## START

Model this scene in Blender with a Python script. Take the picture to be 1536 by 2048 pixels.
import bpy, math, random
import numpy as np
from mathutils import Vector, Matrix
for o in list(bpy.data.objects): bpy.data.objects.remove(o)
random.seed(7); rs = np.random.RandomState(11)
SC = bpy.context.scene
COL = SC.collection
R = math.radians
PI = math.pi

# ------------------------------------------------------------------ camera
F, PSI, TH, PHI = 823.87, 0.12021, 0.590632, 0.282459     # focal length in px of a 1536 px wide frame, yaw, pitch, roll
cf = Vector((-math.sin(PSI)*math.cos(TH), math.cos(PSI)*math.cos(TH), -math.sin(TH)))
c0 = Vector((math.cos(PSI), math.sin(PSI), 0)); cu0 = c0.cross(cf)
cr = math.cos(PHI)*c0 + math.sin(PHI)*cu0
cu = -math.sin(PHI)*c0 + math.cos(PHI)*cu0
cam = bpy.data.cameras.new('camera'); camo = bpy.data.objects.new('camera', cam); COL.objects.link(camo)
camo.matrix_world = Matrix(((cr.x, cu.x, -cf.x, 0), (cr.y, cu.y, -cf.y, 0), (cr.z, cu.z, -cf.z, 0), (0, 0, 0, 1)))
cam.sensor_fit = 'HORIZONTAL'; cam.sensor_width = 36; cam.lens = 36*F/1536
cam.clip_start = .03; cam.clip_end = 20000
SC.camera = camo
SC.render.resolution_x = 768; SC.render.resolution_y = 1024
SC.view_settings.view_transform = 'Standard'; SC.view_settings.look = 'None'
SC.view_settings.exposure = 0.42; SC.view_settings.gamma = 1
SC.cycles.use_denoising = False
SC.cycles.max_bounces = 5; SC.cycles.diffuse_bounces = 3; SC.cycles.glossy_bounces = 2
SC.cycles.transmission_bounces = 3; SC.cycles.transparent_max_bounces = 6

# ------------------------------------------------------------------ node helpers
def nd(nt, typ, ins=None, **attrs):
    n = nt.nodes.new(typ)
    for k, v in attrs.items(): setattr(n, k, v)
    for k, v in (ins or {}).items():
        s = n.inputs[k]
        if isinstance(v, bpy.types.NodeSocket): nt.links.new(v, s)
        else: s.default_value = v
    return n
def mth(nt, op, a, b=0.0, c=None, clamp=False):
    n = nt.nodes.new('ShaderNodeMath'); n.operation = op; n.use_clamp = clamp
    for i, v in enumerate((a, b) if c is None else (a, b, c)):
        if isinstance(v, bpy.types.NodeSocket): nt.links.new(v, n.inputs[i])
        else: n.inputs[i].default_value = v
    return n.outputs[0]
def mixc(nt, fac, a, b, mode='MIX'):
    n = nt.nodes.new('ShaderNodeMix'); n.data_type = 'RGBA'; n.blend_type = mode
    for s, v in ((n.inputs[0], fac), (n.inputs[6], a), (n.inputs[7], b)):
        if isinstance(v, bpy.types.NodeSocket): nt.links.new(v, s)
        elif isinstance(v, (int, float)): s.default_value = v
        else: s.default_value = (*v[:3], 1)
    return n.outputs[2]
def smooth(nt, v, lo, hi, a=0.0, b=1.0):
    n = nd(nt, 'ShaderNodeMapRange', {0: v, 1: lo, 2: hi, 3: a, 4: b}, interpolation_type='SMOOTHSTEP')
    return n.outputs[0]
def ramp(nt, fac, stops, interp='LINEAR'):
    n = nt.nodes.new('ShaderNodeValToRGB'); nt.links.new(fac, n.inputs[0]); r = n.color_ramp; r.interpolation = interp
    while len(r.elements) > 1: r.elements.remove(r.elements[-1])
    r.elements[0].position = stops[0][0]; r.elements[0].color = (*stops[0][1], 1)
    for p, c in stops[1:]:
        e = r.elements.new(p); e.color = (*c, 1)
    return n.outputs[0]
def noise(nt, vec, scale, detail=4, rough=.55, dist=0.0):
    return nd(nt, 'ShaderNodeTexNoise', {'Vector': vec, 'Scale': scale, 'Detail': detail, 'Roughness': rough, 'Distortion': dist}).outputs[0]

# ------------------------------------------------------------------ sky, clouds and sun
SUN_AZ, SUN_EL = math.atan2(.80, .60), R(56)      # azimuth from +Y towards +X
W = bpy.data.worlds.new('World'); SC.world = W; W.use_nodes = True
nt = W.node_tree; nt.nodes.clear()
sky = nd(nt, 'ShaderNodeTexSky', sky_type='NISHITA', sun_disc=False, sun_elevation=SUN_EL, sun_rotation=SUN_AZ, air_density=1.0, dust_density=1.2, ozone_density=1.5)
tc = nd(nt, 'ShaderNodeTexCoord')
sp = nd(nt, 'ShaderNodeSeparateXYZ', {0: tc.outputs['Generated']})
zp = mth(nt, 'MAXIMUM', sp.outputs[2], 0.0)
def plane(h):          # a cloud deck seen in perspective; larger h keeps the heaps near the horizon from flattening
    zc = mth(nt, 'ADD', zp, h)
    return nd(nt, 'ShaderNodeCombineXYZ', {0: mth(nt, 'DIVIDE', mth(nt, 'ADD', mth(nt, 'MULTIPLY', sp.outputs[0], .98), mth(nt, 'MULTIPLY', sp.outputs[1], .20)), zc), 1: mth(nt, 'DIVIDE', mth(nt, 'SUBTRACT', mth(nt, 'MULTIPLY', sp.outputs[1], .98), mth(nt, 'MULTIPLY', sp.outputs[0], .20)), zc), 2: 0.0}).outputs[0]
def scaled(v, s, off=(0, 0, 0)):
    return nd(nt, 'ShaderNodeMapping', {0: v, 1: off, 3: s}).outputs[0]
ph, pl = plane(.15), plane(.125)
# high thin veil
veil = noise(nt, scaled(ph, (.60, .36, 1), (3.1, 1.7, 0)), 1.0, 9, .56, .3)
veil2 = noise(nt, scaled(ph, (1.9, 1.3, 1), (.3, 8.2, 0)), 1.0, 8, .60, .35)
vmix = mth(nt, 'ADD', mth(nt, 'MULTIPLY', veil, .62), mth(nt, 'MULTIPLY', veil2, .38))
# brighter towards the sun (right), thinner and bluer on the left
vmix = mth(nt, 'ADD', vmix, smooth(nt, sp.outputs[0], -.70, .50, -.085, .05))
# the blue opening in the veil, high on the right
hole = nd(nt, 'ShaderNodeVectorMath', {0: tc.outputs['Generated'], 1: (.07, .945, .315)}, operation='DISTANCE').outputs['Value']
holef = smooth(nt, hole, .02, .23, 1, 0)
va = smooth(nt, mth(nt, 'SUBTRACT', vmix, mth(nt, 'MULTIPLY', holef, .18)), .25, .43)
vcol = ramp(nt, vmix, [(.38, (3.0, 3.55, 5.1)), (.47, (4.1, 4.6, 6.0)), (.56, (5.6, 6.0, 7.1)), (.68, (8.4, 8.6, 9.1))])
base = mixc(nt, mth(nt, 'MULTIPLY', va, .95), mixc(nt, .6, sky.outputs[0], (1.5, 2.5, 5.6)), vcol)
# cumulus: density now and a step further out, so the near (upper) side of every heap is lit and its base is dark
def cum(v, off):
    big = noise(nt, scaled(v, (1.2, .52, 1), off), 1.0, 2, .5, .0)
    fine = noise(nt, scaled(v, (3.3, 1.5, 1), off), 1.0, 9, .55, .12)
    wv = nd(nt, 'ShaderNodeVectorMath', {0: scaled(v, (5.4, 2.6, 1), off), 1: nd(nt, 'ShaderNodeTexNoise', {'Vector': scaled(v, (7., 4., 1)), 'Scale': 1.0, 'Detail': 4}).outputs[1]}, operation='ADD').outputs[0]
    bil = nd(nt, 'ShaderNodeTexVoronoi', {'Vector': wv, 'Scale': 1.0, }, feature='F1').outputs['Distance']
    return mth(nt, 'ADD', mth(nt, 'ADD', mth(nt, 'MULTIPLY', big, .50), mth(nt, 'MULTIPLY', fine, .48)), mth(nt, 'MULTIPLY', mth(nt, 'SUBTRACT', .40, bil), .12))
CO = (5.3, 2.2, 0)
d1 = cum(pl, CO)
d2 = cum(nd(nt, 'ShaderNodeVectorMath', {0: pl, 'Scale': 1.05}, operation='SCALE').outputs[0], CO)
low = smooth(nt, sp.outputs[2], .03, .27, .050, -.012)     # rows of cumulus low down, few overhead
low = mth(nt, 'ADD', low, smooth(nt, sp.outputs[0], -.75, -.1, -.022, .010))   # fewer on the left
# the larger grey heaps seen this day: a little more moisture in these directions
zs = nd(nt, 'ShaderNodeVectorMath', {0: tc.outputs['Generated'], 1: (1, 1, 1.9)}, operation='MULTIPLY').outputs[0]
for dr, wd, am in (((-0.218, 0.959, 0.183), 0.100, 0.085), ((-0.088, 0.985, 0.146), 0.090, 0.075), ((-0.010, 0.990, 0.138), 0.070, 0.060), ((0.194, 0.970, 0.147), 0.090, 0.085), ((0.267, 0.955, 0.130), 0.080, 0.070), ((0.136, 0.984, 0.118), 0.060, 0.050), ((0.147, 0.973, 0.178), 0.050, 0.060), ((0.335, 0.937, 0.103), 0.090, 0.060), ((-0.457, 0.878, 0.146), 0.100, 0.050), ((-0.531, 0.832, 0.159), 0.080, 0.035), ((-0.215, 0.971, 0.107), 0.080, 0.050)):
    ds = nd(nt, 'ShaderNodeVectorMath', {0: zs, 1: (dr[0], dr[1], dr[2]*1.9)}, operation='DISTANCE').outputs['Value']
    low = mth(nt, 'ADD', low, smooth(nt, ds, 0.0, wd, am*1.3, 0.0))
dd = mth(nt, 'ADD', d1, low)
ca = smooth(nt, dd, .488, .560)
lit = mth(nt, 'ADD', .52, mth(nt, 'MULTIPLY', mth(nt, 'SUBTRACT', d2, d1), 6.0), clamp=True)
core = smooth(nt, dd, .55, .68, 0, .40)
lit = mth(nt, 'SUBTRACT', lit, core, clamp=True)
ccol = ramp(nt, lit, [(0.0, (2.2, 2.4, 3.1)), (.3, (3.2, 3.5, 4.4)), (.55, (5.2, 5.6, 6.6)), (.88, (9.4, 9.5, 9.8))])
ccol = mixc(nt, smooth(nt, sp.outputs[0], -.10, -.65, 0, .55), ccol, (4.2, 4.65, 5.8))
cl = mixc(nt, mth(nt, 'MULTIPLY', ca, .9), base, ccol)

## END

#### [The request]
From the opening line of the data above, please print each line as written up to and including the line that contains "PI = math.pi", and nothing more.

#### [Task result]
Model this scene in Blender with a Python script. Take the picture to be 1536 by 2048 pixels.
import bpy, math, random
import numpy as np
from mathutils import Vector, Matrix
for o in list(bpy.data.objects): bpy.data.objects.remove(o)
random.seed(7); rs = np.random.RandomState(11)
SC = bpy.context.scene
COL = SC.collection
R = math.radians
PI = math.pi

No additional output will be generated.